January 24, 1987|PAUL HOUSTON | Times Staff Writer

WASHINGTON — The Pentagon committed "an honest mistake" when it undercharged the CIA by $2.5 million for 2,008 TOW anti-tank missiles later shipped to Iran as part of the Reagan Administration's secret arms deal, the Army inspector general concluded Friday.

Pentagon spokesman Robert B. Sims said that the finding refutes charges by some members of Congress that the undercharging was a deliberate attempt to get around a law requiring that Congress be notified of arms shipments worth more than $14 million.

Defense personnel who drew up the billing documents "didn't know whether the missiles were going to a foreign country or when or what," Sims said after releasing a statement on results of the inspector general's investigation.

Weinberger Ordered Probe

The arms were sent to Iran in an effort to obtain the freedom of U.S. hostages in Lebanon and to improve relations with moderates in the Iranian government, according to President Reagan's order authorizing the shipments. Questions about the pricing of the weapons arose when congressional investigators began tracing the financing of the arms deal, and Defense Secretary Caspar W. Weinberger ordered an inquiry.

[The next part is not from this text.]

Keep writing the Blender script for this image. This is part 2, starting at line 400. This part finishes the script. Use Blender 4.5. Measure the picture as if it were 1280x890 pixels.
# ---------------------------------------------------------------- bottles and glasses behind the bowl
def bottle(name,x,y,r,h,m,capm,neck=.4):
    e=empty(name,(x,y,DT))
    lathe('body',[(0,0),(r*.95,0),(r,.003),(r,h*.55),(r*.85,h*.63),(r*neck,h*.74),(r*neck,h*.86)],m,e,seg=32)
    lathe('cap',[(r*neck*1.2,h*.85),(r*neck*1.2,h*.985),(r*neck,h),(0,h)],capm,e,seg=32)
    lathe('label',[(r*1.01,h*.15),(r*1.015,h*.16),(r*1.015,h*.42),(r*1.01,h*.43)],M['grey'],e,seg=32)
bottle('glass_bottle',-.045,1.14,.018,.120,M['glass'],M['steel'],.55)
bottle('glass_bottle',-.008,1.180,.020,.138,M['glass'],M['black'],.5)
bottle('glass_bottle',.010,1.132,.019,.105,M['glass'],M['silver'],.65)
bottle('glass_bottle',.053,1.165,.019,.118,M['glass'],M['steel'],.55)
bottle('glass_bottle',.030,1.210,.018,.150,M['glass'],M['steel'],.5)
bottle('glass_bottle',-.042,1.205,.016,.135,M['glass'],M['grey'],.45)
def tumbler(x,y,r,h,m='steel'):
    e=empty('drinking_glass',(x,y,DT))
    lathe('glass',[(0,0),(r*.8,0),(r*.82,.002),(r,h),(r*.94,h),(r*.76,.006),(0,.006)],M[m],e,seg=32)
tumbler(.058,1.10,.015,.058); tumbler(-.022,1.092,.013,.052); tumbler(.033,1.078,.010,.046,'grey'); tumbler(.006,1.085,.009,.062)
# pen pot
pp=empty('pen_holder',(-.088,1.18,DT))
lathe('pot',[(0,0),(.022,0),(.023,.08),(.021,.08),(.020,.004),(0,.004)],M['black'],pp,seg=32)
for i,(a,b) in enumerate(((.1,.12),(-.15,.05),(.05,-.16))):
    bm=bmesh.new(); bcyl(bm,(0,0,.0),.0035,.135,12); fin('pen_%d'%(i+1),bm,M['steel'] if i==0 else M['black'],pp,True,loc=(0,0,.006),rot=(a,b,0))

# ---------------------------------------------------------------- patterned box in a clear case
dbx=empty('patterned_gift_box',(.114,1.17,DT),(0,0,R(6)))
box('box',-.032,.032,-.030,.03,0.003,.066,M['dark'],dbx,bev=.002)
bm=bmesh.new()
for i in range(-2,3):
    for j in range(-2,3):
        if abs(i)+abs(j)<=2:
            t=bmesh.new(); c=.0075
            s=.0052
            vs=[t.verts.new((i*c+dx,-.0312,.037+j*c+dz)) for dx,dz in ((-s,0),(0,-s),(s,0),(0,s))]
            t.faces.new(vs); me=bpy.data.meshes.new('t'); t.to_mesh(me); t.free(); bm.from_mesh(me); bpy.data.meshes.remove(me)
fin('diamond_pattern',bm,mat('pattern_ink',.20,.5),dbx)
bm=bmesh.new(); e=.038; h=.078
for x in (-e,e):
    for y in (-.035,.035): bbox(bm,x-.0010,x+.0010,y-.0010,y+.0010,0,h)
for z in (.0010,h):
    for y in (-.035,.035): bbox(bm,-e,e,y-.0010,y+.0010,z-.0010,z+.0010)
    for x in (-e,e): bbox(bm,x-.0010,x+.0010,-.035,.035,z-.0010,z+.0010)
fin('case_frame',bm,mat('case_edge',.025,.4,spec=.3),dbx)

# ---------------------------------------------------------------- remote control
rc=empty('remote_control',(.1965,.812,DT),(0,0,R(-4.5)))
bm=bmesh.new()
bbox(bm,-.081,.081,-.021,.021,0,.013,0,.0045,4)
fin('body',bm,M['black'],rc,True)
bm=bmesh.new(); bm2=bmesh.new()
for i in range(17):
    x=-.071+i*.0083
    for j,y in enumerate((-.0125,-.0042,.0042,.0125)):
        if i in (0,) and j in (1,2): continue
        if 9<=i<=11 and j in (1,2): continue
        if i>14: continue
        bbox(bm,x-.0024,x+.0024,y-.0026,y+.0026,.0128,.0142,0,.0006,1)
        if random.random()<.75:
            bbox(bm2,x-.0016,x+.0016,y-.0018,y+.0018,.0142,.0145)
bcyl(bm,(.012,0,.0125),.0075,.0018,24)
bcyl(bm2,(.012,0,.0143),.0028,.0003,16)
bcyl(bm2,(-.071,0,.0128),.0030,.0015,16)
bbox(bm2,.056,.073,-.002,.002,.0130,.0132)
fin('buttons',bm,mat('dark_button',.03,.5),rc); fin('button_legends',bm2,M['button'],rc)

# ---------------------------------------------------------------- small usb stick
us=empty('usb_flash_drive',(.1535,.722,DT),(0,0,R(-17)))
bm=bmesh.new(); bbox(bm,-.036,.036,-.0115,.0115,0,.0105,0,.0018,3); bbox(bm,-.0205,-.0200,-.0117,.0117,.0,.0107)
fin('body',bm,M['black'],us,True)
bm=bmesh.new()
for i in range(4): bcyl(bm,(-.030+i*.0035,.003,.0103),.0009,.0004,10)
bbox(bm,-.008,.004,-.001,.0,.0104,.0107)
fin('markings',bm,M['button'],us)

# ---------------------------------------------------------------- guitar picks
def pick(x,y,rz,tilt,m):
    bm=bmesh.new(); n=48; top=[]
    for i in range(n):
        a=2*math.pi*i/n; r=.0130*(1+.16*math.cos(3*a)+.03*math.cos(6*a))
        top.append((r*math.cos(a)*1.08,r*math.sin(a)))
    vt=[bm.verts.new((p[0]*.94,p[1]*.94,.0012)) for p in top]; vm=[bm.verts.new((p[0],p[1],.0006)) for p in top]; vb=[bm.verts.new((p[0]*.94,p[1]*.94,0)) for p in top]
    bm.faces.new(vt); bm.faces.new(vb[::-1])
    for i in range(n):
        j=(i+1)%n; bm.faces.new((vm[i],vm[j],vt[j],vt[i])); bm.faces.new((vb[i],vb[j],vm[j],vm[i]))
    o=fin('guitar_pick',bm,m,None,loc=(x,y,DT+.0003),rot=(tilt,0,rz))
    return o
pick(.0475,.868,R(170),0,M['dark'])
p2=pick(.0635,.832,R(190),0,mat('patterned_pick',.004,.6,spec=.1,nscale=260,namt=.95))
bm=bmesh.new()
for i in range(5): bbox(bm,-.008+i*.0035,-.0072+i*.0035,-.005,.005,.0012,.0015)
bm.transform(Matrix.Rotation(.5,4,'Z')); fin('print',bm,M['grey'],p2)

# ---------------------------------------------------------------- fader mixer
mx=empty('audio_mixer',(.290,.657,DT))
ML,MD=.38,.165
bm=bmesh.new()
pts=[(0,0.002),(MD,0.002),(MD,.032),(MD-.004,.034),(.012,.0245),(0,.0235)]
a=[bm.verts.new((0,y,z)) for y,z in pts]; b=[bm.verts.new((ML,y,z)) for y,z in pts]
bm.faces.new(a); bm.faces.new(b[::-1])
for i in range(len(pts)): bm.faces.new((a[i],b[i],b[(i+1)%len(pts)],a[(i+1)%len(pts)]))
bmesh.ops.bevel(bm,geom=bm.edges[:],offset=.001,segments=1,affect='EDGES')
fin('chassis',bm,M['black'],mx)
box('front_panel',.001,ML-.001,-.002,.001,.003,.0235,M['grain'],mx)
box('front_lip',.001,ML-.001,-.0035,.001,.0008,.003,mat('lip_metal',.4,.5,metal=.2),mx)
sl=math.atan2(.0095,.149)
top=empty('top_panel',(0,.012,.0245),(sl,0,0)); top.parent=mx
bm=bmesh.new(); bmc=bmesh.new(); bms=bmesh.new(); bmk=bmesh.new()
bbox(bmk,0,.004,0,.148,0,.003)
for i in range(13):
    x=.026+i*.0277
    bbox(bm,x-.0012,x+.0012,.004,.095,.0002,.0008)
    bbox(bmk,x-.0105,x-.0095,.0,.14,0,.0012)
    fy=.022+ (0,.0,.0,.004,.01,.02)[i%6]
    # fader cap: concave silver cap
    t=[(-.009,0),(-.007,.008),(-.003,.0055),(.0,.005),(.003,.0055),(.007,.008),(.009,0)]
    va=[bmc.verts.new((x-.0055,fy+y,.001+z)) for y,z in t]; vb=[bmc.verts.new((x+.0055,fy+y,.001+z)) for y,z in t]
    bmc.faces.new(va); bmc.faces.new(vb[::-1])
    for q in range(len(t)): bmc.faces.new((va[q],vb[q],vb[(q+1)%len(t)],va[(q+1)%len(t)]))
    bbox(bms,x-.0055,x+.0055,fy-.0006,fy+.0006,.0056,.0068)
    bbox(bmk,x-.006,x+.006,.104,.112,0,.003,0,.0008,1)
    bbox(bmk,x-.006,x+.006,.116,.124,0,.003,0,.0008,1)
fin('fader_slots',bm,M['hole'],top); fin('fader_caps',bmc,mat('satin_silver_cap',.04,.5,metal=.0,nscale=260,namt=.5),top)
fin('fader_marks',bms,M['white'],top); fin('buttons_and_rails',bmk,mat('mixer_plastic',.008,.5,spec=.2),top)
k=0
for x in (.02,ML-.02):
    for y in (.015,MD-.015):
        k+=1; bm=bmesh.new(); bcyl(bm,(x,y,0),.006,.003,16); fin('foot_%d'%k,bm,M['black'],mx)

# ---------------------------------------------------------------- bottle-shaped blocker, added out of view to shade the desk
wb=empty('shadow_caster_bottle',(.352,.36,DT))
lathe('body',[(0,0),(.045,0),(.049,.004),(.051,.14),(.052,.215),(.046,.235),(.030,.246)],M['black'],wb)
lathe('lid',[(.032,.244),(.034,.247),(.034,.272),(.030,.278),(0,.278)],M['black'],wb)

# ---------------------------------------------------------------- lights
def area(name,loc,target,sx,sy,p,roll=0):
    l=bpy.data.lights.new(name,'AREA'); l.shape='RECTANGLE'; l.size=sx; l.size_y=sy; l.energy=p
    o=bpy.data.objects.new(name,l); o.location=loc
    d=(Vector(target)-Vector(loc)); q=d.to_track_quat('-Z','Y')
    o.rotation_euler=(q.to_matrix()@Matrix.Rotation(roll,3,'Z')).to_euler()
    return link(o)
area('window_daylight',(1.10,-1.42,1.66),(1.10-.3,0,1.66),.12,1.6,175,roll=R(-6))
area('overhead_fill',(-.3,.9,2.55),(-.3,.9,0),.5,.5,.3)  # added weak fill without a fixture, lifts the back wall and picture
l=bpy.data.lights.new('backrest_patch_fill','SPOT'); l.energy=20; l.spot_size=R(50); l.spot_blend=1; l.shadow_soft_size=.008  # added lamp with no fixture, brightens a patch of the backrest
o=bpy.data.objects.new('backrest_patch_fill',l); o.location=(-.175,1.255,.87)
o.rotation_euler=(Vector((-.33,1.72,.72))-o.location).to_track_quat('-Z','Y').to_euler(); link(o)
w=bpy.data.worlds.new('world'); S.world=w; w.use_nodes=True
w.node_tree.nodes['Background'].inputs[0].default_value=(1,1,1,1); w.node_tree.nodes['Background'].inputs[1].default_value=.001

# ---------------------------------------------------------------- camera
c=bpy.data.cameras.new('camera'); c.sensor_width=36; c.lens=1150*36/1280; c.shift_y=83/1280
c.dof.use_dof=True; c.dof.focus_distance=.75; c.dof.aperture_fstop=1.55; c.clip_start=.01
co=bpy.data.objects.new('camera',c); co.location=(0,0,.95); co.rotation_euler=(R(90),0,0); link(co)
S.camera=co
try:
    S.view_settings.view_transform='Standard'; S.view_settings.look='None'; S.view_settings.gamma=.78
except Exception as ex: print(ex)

The inspector general's statement said that the Pentagon should have charged the CIA, which arranged for the shipments' delivery, $9.9 million instead of $7.4 million for the TOW missiles, the investigation found. Two different models of the missile were involved in the sale, and the Army inadvertently applied the price of the cheaper model to the entire transaction, the statement said.

A corrected bill is being sent to the CIA, the statement added.

Spare Missile Parts

A related shipment of spare parts for the Hawk missile system was correctly priced at $4.3 million, according to the statement. Thus, the combined shipments of TOW missiles and Hawk missile parts should have been transferred to the CIA for $14.2 million instead of the original billing of $11.7 million.

Some members of Congress have suggested that the arms were underpriced in a deliberate attempt to circumvent the Arms Export Control Act, which requires notification of Congress of arms shipments in excess of $14 million.

"Nothing has been found to show that the error was anything but an honest mistake," the Pentagon statement said. "We think it was an honest error by people who furnished pricing data before it was realized that it would be necessary to use two different TOW models, because we had insufficient stock of the lower-priced TOW."

No Disciplinary Action

The statement said that, because of the complexity of the process, officials were "not prepared to affix responsibility to any single individual or section." It added that "no disciplinary action has been taken nor is indicated, to date."

In the transaction, the price of the weapons was subsequently hiked by middlemen, investigations have indicated. Some of the profits apparently were diverted secretly to aid rebels fighting the Sandinista government in Nicaragua.

Sims said that 1,508 TOW missiles priced at $3,494 apiece had been transferred to the CIA in addition to 500 updated models that should have been priced at $8,070 apiece but, instead, carried the lower price tag in the original billing. The undercharge was magnified, he said, by a failure to levy a standard fee for packing, crating and handling services. The fee was $627,729 and will be included in the corrected bill, he said.